Problem to work on: Output the lines below exactly, please, from the first line until the line with "SC.camera = cam", counting both.

Recorded data:
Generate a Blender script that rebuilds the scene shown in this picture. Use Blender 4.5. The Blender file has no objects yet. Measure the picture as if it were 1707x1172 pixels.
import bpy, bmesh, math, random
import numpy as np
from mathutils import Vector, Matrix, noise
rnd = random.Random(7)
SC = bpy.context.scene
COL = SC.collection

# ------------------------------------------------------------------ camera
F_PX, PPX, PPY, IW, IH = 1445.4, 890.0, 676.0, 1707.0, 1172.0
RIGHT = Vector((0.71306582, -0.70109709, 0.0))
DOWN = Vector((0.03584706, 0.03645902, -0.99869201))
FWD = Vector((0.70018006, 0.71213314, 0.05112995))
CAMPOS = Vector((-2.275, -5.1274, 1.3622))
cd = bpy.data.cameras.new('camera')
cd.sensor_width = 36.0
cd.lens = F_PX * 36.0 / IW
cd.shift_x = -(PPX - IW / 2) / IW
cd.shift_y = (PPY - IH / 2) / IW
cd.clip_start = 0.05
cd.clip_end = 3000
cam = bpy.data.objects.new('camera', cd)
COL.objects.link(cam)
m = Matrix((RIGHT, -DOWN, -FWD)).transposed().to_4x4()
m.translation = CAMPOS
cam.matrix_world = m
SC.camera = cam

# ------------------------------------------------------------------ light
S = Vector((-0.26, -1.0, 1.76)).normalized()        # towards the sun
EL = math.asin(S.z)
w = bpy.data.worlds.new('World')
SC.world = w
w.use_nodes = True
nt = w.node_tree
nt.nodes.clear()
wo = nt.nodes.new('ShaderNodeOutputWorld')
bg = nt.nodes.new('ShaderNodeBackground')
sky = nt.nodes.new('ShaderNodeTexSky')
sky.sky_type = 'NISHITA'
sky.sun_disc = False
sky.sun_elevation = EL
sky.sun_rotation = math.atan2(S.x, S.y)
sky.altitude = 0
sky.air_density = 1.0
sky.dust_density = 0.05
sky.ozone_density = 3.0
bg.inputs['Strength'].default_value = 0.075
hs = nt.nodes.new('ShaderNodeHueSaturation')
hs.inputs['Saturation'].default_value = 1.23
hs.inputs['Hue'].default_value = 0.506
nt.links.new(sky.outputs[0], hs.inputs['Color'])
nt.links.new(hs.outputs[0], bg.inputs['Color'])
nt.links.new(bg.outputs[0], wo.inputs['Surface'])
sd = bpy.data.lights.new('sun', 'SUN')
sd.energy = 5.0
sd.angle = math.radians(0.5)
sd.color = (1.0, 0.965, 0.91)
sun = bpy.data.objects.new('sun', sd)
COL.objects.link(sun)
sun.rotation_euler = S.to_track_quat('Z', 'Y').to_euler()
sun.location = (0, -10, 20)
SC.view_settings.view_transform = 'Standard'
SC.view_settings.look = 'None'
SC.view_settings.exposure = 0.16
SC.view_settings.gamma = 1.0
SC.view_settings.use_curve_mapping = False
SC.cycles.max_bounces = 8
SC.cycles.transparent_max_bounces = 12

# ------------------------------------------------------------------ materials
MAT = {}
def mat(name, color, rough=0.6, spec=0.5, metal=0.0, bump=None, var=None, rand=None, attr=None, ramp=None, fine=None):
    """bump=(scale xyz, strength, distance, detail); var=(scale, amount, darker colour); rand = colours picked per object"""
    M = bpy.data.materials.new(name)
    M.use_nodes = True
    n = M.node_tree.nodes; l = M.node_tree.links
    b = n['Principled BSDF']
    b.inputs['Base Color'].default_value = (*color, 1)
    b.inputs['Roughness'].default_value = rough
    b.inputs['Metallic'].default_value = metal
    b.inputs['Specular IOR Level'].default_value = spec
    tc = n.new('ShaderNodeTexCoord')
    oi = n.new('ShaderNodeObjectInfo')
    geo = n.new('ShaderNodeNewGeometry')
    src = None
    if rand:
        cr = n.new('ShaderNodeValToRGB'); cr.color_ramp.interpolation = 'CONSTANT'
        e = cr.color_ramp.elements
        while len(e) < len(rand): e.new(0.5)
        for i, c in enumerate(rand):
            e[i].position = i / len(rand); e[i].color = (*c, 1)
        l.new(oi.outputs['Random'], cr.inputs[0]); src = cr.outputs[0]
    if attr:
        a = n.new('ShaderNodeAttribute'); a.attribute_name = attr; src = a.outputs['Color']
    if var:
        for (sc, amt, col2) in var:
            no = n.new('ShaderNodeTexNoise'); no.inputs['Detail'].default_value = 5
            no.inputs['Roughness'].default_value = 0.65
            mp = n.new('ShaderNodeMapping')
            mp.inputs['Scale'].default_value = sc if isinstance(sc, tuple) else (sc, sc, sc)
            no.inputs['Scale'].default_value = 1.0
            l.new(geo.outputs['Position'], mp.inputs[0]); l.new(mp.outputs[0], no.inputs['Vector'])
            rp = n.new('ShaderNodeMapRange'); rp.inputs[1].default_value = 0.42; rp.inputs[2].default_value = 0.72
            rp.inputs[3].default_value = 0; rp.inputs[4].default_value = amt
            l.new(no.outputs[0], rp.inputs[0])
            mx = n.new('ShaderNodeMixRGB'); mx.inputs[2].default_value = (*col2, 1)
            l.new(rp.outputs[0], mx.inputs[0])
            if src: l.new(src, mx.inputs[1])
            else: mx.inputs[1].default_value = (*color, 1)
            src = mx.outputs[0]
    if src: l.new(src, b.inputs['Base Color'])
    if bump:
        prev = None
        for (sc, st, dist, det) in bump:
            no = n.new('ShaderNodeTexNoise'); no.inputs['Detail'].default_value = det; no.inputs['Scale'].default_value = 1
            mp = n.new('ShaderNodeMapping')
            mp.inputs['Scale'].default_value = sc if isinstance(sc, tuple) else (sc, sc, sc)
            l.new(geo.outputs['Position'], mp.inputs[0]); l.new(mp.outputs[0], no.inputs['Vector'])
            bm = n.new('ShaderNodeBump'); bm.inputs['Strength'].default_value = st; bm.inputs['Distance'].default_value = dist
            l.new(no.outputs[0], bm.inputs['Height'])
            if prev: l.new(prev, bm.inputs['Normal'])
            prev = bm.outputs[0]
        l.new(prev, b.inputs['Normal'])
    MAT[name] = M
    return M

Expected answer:
Generate a Blender script that rebuilds the scene shown in this picture. Use Blender 4.5. The Blender file has no objects yet. Measure the picture as if it were 1707x1172 pixels.
import bpy, bmesh, math, random
import numpy as np
from mathutils import Vector, Matrix, noise
rnd = random.Random(7)
SC = bpy.context.scene
COL = SC.collection

# ------------------------------------------------------------------ camera
F_PX, PPX, PPY, IW, IH = 1445.4, 890.0, 676.0, 1707.0, 1172.0
RIGHT = Vector((0.71306582, -0.70109709, 0.0))
DOWN = Vector((0.03584706, 0.03645902, -0.99869201))
FWD = Vector((0.70018006, 0.71213314, 0.05112995))
CAMPOS = Vector((-2.275, -5.1274, 1.3622))
cd = bpy.data.cameras.new('camera')
cd.sensor_width = 36.0
cd.lens = F_PX * 36.0 / IW
cd.shift_x = -(PPX - IW / 2) / IW
cd.shift_y = (PPY - IH / 2) / IW
cd.clip_start = 0.05
cd.clip_end = 3000
cam = bpy.data.objects.new('camera', cd)
COL.objects.link(cam)
m = Matrix((RIGHT, -DOWN, -FWD)).transposed().to_4x4()
m.translation = CAMPOS
cam.matrix_world = m
SC.camera = cam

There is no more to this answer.